West Jefferson in Days Gone By - series 160 (https://www.hbmlibrary.org/content/west-jefferson-days-gone-series-160)

West Jefferson in Days Gone By - series 160 by Charlie Miller

 

-West Jefferson Centennial 1934 -

 

- Greetings – It is with great pleasure and infinite pride in the achievements of the community that we congratulate the people of West Jefferson on their splendid heritage that has been 100 years in the making. A wide selection of choice cuts at special low prices. Beef—Veal—Pork—Lamb. Our meats will be sure to please you. Recobs Meat Market. R.W. Recob Prop. Phone 135 West Jefferson.

 

- Charles F. Kuehner. The name Kuehner has been listed in the business directory of West Jefferson for the past 75 years; Charles’ father, Martin, founded a hand-work shoe shop on the site of the present store in 1858. Charles has been associated with the business for the past 52 years. He started as a cub on the shoe bench in 1882 and has been a member of the firm ever since. Mr. Kuehner is an active member of the Business Men’s Association and has always been a leader in civic affairs. His hobby is a good book.
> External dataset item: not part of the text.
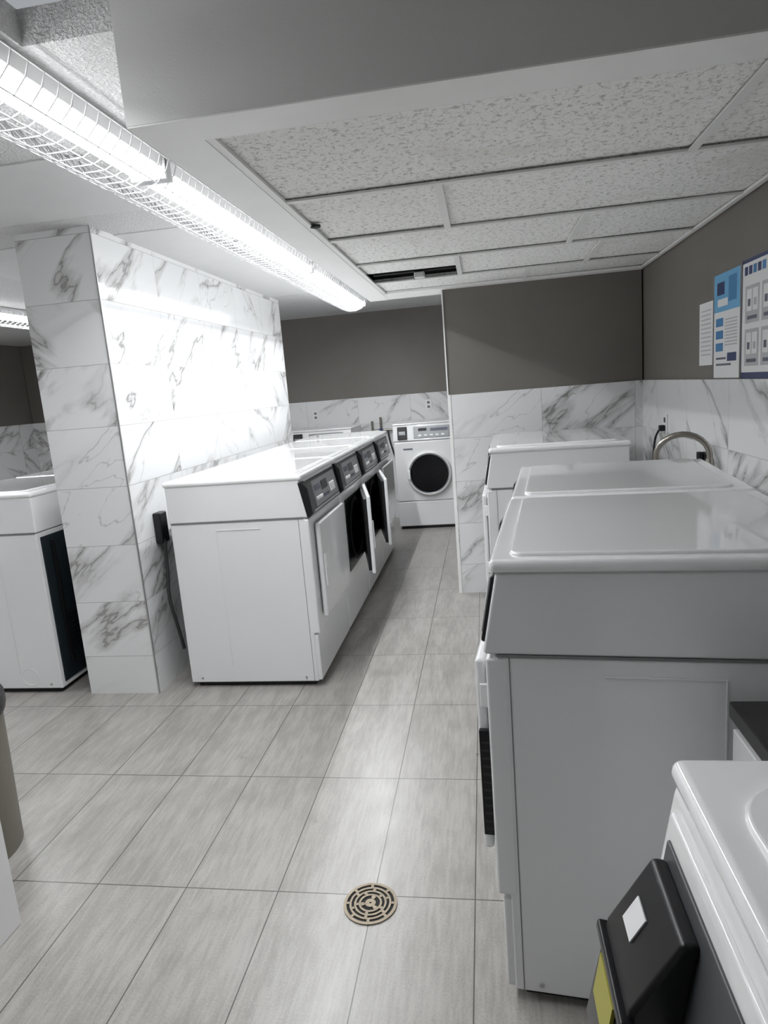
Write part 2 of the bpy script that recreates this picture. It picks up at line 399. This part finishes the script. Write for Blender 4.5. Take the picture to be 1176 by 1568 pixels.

(Charlie Kuehner was born June 17, 1863, and died April 9, 1962, aged 98 years. When your writer was a very young boy shopping with his mother in Kuehner’s, Charlie Kuehner gave me an 1878 silver dollar, which I still have (2023). The Kuehner Building was the one that collapsed in 2015 on W. Main St.)

 

- Our Ice is Absolutely Pure – For the past several years we have safeguarded the health of our citizens by keeping their ice boxes filled with good pure ice. Foods never spoil with pure ice in the refrigerator. Fresh vegetables never dry out or wilt with pure ice. And the butter never tastes like fish or Limburger—because the melting ice actually absorbs all food odors and carries them in the waste water down the drain! C. I. Merrick, Ice plant on North Walnut Street, West Jefferson.
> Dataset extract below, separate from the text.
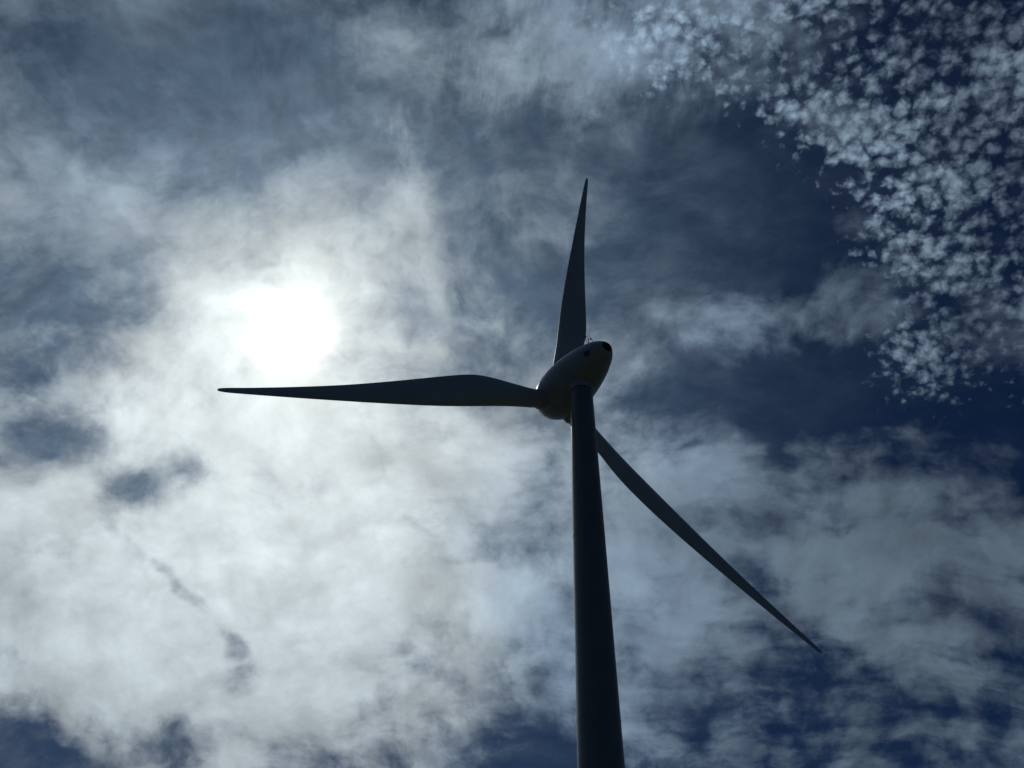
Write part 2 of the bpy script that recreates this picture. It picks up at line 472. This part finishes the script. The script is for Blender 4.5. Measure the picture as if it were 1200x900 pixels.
pf = math_('ADD', pf, math_('MULTIPLY', math_('SUBTRACT', math_('MINIMUM', puff_mask, 1.), .80), 1.1))
p3 = noise(mapping(DECK, (1, 9, 0)), 9., 4, .55)
alphaB = math_('MULTIPLY', math_('MULTIPLY', rng(pf, .08, 1.0, 0, 1.), rng(p3, .34, .62, .45, 1.1)), rng(puff_mask, .0, .65))
# combed cirrus
c0 = deck(690, 50); c9 = deck(672, 150)
th = math.atan2(c9[1]-c0[1], c9[0]-c0[0])
comb = mapping(vmath('ADD', DECK, vmath('SCALE', flat, .35)), (0, 0, 0), (0, 0, th), (2.6, .9, 1), 'TEXTURE')
s1 = noise(comb, 75., 7, .66)
cmask = patch_field(PW, [(690, 30, 330, 200, 10, 1.), (580, 80, 60, 130, 20, .5), (470, 250, 60, 130, -10, .7), (330, 50, 300, 170, 0, .3), (110, 210, 260, 130, 20, .2), (270, 220, 200, 160, 0, .2), (460, 150, 60, 60, 0, .4)], 0.)
alphaC = math_('MULTIPLY', rng(s1, .42, .72, 0, .42), rng(cmask, .05, .8))

# light: forward scatter round the sun
def gauss(sig, amp):
    q = math_('DIVIDE', ang, rad(sig))
    return math_('MULTIPLY', math_('EXPONENT', math_('MULTIPLY', math_('MULTIPLY', q, q), -1.)), amp)
BRIGHT = [(200, 740, 680, 400, 0, .38), (480, 760, 320, 260, 0, .06), (180, 60, 600, 360, 0, -.42), (560, 300, 240, 240, 0, -.12),
          (60, 330, 220, 160, 0, -.15), (980, 640, 640, 340, 0, -.30), (1150, 100, 300, 300, 0, .05)]
thin = patch_field(DECK, BRIGHT, 1.)
lum = math_('MULTIPLY', math_('ADD', gauss(25., .49), .150), math_('MULTIPLY', shade, thin))
cloud_col = vmath('SCALE', mix(math_('MAXIMUM', math_('MULTIPLY', rng(ang, rad(9), rad(28)), rng(thin, 1.02, 1.22, 1, .2)), rng(thin, 1.0, .62, 0, .8)), (.92, 1.03, 1.07, 1), (.69, .96, 1.26, 1)), math_('MULTIPLY', lum, K))

sky = N('ShaderNodeTexSky'); sky.sky_type = 'NISHITA'; sky.sun_disc = False
sky.sun_elevation = SUN_EL; sky.sun_rotation = SUN_AZ
sky.altitude = 300; sky.dust_density = 0.0; sky.ozone_density = 4.0; sky.air_density = 1.0
blue = vmath('MULTIPLY', sky.outputs[0], (.40, .86, 1.62))
veil = vmath('SCALE', (.62, .95, 1.25), math_('MULTIPLY', gauss(19.5, .185), math_('MULTIPLY', K, rng(f2, .2, .8, .7, 1.3))))
clear = vmath('ADD', blue, veil)
c1 = mix(alphaA, clear, cloud_col)
c2 = mix(alphaB, c1, vmath('SCALE', cloud_col, 1.5))
c2 = mix(alphaC, c2, vmath('SCALE', cloud_col, 1.12))
# thin ice veil with faint fibres over everything
v1 = noise(mapping(DECK, (2, 6, 0)), 10., 11, .66, dist=.4)
v2 = noise(mapping(PW, (4, 1, 0), (0, 0, rad(20)), (1, 2.2, 1)), 24., 8, .62)
veil_a = math_('MULTIPLY', rng(math_('ADD', math_('MULTIPLY', v1, .6), math_('MULTIPLY', v2, .4)), .40, .66), rng(ang, rad(33), rad(16), .05, .30))
c2 = mix(veil_a, c2, vmath('SCALE', cloud_col, .85))
halo = math_('MULTIPLY', math_('EXPONENT', math_('DIVIDE', ang, -rad(3.3))), .85)
glow = math_('ADD', gauss(1.5, 2.5), math_('MULTIPLY', halo, rng(dens, .3, 1.5, .82, 1.16)))
final = vmath('ADD', c2, vmath('SCALE', (1.0, .975, .87), math_('MULTIPLY', glow, K)))
L(final, bg.inputs['Color'])
world.cycles.sampling_method = 'MANUAL'
world.cycles.sample_map_resolution = 512

scene.view_settings.view_transform = 'Standard'
scene.view_settings.look = 'None'
scene.view_settings.gamma = 1.0
scene.view_settings.use_curve_mapping = False
scene.view_settings.exposure = EXPO
scene.render.engine = 'CYCLES'
scene.cycles.max_bounces = 5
(Years before, ice was cut on Little Darby Creek in the winter.)

 

- Extended Greetings—To West Jefferson and its citizens on the One Hundredth Anniversary.
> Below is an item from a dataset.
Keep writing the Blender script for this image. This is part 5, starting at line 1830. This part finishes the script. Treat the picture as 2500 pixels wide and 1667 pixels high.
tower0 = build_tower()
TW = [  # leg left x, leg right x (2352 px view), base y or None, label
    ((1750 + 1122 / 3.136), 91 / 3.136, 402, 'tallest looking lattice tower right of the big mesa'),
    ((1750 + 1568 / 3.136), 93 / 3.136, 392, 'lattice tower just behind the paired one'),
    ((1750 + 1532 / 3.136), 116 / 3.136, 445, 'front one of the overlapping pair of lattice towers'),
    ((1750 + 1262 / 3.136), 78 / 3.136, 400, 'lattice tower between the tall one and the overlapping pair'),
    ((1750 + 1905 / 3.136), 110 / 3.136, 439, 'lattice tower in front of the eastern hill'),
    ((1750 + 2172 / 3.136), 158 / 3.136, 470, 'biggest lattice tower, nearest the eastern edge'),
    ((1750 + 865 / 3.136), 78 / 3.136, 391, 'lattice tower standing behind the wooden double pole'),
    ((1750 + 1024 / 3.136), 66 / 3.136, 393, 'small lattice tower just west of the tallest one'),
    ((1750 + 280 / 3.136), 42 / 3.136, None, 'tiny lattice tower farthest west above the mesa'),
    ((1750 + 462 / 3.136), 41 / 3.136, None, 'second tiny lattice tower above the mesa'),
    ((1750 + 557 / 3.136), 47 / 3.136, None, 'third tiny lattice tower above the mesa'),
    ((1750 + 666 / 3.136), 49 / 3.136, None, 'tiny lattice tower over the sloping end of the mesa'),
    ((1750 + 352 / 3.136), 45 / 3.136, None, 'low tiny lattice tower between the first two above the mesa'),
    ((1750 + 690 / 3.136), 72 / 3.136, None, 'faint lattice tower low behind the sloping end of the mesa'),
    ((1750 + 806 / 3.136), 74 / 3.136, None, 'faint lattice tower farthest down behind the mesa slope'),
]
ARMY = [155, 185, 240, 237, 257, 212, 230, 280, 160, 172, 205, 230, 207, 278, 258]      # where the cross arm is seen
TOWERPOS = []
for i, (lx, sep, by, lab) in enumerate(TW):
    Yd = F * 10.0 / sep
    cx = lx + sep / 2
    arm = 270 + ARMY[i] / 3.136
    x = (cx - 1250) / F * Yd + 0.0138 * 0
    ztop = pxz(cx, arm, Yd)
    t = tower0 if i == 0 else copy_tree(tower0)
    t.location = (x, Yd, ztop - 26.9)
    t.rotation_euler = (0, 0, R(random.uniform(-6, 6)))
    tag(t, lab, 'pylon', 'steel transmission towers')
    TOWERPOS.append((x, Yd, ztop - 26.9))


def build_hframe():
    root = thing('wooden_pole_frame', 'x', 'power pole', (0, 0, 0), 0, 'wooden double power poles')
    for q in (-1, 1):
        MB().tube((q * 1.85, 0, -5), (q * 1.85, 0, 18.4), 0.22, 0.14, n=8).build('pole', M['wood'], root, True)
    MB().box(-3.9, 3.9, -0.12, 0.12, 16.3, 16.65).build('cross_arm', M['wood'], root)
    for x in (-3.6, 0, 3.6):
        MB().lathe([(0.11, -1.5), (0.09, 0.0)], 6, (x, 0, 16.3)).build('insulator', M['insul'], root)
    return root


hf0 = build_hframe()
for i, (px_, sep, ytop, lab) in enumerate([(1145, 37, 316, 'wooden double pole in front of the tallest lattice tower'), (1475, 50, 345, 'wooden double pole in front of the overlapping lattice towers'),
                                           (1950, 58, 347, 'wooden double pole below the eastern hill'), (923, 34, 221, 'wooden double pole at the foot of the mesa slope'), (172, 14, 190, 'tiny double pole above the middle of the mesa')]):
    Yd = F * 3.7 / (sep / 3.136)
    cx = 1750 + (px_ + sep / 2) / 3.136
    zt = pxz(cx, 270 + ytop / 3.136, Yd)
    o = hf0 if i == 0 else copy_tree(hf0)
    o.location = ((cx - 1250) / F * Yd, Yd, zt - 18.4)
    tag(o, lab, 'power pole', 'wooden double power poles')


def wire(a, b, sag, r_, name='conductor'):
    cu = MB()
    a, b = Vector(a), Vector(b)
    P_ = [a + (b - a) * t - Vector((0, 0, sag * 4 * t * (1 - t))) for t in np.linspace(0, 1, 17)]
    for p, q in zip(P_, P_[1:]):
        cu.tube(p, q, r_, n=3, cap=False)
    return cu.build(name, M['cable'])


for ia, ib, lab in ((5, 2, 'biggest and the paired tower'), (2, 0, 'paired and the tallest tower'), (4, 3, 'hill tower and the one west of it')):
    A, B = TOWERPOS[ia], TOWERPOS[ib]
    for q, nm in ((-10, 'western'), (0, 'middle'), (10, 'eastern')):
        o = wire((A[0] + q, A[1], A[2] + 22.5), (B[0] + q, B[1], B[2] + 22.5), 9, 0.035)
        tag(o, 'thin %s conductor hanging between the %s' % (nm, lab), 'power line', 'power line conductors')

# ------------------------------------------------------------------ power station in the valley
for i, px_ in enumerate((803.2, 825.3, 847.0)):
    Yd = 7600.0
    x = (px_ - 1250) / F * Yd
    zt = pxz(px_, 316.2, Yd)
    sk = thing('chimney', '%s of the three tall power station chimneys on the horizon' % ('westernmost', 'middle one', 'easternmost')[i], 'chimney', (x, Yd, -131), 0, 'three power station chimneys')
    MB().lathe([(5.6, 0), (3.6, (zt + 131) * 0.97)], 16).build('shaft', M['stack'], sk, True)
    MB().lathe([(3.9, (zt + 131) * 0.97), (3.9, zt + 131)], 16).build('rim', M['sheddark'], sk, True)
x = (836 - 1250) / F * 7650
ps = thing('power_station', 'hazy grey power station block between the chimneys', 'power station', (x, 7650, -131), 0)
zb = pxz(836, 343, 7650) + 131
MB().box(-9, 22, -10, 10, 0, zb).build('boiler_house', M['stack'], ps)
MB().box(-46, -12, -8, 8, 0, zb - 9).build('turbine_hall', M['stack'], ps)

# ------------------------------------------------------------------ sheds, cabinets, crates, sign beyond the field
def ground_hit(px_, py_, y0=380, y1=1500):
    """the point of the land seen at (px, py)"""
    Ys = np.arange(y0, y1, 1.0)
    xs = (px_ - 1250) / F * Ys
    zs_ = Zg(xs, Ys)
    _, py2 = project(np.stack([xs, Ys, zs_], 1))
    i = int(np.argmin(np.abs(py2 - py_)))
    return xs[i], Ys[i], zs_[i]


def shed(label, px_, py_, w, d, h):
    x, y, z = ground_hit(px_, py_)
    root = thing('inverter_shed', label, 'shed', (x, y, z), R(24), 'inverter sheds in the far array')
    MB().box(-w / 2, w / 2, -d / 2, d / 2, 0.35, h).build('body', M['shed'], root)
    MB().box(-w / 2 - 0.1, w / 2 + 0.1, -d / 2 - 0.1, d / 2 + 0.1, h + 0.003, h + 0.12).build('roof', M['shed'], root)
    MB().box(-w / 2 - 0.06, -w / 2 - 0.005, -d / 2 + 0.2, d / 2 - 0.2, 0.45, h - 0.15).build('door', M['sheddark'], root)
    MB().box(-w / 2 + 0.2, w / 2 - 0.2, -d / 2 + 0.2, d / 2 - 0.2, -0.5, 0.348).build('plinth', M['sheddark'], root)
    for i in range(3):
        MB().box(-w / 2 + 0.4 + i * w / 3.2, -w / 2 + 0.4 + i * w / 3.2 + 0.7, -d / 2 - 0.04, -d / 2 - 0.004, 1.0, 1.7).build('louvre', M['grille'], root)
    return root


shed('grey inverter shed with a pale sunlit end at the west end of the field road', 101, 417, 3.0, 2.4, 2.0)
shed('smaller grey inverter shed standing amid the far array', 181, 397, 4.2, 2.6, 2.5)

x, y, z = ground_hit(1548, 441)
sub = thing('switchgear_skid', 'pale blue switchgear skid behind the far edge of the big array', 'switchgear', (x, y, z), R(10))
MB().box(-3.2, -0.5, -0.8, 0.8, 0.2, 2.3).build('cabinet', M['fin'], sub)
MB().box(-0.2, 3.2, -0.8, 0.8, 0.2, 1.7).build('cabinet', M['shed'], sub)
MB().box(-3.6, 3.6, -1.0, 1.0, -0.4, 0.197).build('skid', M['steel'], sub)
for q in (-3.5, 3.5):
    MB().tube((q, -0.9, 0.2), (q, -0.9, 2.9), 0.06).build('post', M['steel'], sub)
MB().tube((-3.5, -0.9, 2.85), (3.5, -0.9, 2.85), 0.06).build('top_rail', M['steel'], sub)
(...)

W. H. Wills your barber, West Jefferson.

 

- Final Article

 

- Press Historian Interviews Ol’ Timer—Your historian is greatly indebted to Mr. James Clark, an old resident, for the following information.--O. H. Bliss ran a place of business opposite the Pennsylvania depot. He was a dealer in old rags and iron, and especially in hoop poles. Small boys were his usual customers, and he usually paid them in candy of merchandise in lieu of cash.--North of the railroad, Lester Burnham made use of an old cooper shop for broom corn drying and was himself an extensive raiser of this. (A cooper made barrels. In 1875, Daniel Priest made these barrels from local oak. His shop was on Pennsylvania Ave next to the tracks. This was before they were elevated.)--In our very midst, a real frog pond once occupied the lots now owned by Jennie Redmond and Ella Peene. It was a paradise for the small boys, and catfish were plentiful, and in the evening, the bullfrog chorus furnished a melodious concern as the good citizens retired to their rest. (This pond was located on the north side of Main Street where Pond Street intersects it. That’s where Pond Street got its name.)